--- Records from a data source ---
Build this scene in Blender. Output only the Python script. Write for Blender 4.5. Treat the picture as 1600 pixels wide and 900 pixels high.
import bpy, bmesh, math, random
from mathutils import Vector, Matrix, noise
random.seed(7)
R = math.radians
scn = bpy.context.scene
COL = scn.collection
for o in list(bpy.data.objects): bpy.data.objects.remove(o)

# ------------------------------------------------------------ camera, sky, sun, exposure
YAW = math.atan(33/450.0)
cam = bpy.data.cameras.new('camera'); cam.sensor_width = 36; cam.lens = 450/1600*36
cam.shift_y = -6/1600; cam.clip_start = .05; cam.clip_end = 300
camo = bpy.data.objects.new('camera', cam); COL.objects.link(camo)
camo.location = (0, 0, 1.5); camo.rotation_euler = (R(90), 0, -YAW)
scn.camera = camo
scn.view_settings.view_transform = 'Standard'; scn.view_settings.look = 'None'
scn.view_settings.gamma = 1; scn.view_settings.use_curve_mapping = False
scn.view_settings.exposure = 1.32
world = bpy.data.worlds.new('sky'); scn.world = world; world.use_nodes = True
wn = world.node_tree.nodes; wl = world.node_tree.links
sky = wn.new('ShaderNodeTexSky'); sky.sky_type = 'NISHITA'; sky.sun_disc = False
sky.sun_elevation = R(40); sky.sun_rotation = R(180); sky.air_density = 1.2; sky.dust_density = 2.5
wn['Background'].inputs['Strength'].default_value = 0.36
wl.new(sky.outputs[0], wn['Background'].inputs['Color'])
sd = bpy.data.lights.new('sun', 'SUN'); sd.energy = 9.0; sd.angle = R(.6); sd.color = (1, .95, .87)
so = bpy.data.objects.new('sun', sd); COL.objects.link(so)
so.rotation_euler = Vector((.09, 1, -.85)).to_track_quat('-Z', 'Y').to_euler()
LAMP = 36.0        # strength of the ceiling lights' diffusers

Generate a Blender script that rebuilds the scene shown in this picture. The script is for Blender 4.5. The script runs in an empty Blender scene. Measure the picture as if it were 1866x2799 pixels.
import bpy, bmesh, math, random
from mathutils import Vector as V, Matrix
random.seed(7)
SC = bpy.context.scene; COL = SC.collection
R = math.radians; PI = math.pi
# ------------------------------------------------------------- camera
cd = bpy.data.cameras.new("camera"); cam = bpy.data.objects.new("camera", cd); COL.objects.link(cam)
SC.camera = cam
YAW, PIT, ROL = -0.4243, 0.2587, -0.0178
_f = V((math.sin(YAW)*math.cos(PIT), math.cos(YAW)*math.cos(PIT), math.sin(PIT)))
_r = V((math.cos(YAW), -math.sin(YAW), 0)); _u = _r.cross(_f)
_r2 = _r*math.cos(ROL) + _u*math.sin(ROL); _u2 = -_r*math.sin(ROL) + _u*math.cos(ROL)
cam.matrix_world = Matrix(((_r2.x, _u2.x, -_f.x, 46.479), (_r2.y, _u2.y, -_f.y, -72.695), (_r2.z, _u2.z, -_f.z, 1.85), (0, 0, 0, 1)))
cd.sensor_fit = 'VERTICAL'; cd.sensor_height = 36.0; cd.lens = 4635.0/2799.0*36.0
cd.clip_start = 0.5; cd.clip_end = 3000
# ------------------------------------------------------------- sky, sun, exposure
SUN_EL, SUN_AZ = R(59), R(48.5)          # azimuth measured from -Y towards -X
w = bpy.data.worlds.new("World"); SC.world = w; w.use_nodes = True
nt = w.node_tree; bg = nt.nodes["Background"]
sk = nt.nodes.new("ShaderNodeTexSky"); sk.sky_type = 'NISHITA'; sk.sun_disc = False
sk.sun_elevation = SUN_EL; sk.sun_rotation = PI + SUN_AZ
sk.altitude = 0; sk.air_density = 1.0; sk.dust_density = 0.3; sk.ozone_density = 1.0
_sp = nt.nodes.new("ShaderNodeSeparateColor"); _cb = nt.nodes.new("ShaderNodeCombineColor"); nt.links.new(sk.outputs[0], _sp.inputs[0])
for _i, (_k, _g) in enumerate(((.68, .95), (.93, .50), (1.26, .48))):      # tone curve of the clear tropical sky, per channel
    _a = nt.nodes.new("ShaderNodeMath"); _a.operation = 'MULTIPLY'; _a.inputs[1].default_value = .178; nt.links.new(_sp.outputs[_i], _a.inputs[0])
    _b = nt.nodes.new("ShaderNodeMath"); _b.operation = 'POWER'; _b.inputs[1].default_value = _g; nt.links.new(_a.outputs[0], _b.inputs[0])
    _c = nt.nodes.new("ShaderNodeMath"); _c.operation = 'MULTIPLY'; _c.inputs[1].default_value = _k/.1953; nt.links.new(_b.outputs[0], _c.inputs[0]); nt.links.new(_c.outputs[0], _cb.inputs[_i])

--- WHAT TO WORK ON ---
Write the data out again in full and exactly.

--- SOLUTION TO THE PROBLEM ---
Build this scene in Blender. Output only the Python script. Write for Blender 4.5. Treat the picture as 1600 pixels wide and 900 pixels high.
import bpy, bmesh, math, random
from mathutils import Vector, Matrix, noise
random.seed(7)
R = math.radians
scn = bpy.context.scene
COL = scn.collection
for o in list(bpy.data.objects): bpy.data.objects.remove(o)

# ------------------------------------------------------------ camera, sky, sun, exposure
YAW = math.atan(33/450.0)
cam = bpy.data.cameras.new('camera'); cam.sensor_width = 36; cam.lens = 450/1600*36
cam.shift_y = -6/1600; cam.clip_start = .05; cam.clip_end = 300
camo = bpy.data.objects.new('camera', cam); COL.objects.link(camo)
camo.location = (0, 0, 1.5); camo.rotation_euler = (R(90), 0, -YAW)
scn.camera = camo
scn.view_settings.view_transform = 'Standard'; scn.view_settings.look = 'None'
scn.view_settings.gamma = 1; scn.view_settings.use_curve_mapping = False
scn.view_settings.exposure = 1.32
world = bpy.data.worlds.new('sky'); scn.world = world; world.use_nodes = True
wn = world.node_tree.nodes; wl = world.node_tree.links
sky = wn.new('ShaderNodeTexSky'); sky.sky_type = 'NISHITA'; sky.sun_disc = False
sky.sun_elevation = R(40); sky.sun_rotation = R(180); sky.air_density = 1.2; sky.dust_density = 2.5
wn['Background'].inputs['Strength'].default_value = 0.36
wl.new(sky.outputs[0], wn['Background'].inputs['Color'])
sd = bpy.data.lights.new('sun', 'SUN'); sd.energy = 9.0; sd.angle = R(.6); sd.color = (1, .95, .87)
so = bpy.data.objects.new('sun', sd); COL.objects.link(so)
so.rotation_euler = Vector((.09, 1, -.85)).to_track_quat('-Z', 'Y').to_euler()
LAMP = 36.0        # strength of the ceiling lights' diffusers

Generate a Blender script that rebuilds the scene shown in this picture. The script is for Blender 4.5. The script runs in an empty Blender scene. Measure the picture as if it were 1866x2799 pixels.
import bpy, bmesh, math, random
from mathutils import Vector as V, Matrix
random.seed(7)
SC = bpy.context.scene; COL = SC.collection
R = math.radians; PI = math.pi
# ------------------------------------------------------------- camera
cd = bpy.data.cameras.new("camera"); cam = bpy.data.objects.new("camera", cd); COL.objects.link(cam)
SC.camera = cam
YAW, PIT, ROL = -0.4243, 0.2587, -0.0178
_f = V((math.sin(YAW)*math.cos(PIT), math.cos(YAW)*math.cos(PIT), math.sin(PIT)))
_r = V((math.cos(YAW), -math.sin(YAW), 0)); _u = _r.cross(_f)
_r2 = _r*math.cos(ROL) + _u*math.sin(ROL); _u2 = -_r*math.sin(ROL) + _u*math.cos(ROL)
cam.matrix_world = Matrix(((_r2.x, _u2.x, -_f.x, 46.479), (_r2.y, _u2.y, -_f.y, -72.695), (_r2.z, _u2.z, -_f.z, 1.85), (0, 0, 0, 1)))
cd.sensor_fit = 'VERTICAL'; cd.sensor_height = 36.0; cd.lens = 4635.0/2799.0*36.0
cd.clip_start = 0.5; cd.clip_end = 3000
# ------------------------------------------------------------- sky, sun, exposure
SUN_EL, SUN_AZ = R(59), R(48.5)          # azimuth measured from -Y towards -X
w = bpy.data.worlds.new("World"); SC.world = w; w.use_nodes = True
nt = w.node_tree; bg = nt.nodes["Background"]
sk = nt.nodes.new("ShaderNodeTexSky"); sk.sky_type = 'NISHITA'; sk.sun_disc = False
sk.sun_elevation = SUN_EL; sk.sun_rotation = PI + SUN_AZ
sk.altitude = 0; sk.air_density = 1.0; sk.dust_density = 0.3; sk.ozone_density = 1.0
_sp = nt.nodes.new("ShaderNodeSeparateColor"); _cb = nt.nodes.new("ShaderNodeCombineColor"); nt.links.new(sk.outputs[0], _sp.inputs[0])
for _i, (_k, _g) in enumerate(((.68, .95), (.93, .50), (1.26, .48))):      # tone curve of the clear tropical sky, per channel
    _a = nt.nodes.new("ShaderNodeMath"); _a.operation = 'MULTIPLY'; _a.inputs[1].default_value = .178; nt.links.new(_sp.outputs[_i], _a.inputs[0])
    _b = nt.nodes.new("ShaderNodeMath"); _b.operation = 'POWER'; _b.inputs[1].default_value = _g; nt.links.new(_a.outputs[0], _b.inputs[0])
    _c = nt.nodes.new("ShaderNodeMath"); _c.operation = 'MULTIPLY'; _c.inputs[1].default_value = _k/.1953; nt.links.new(_b.outputs[0], _c.inputs[0]); nt.links.new(_c.outputs[0], _cb.inputs[_i])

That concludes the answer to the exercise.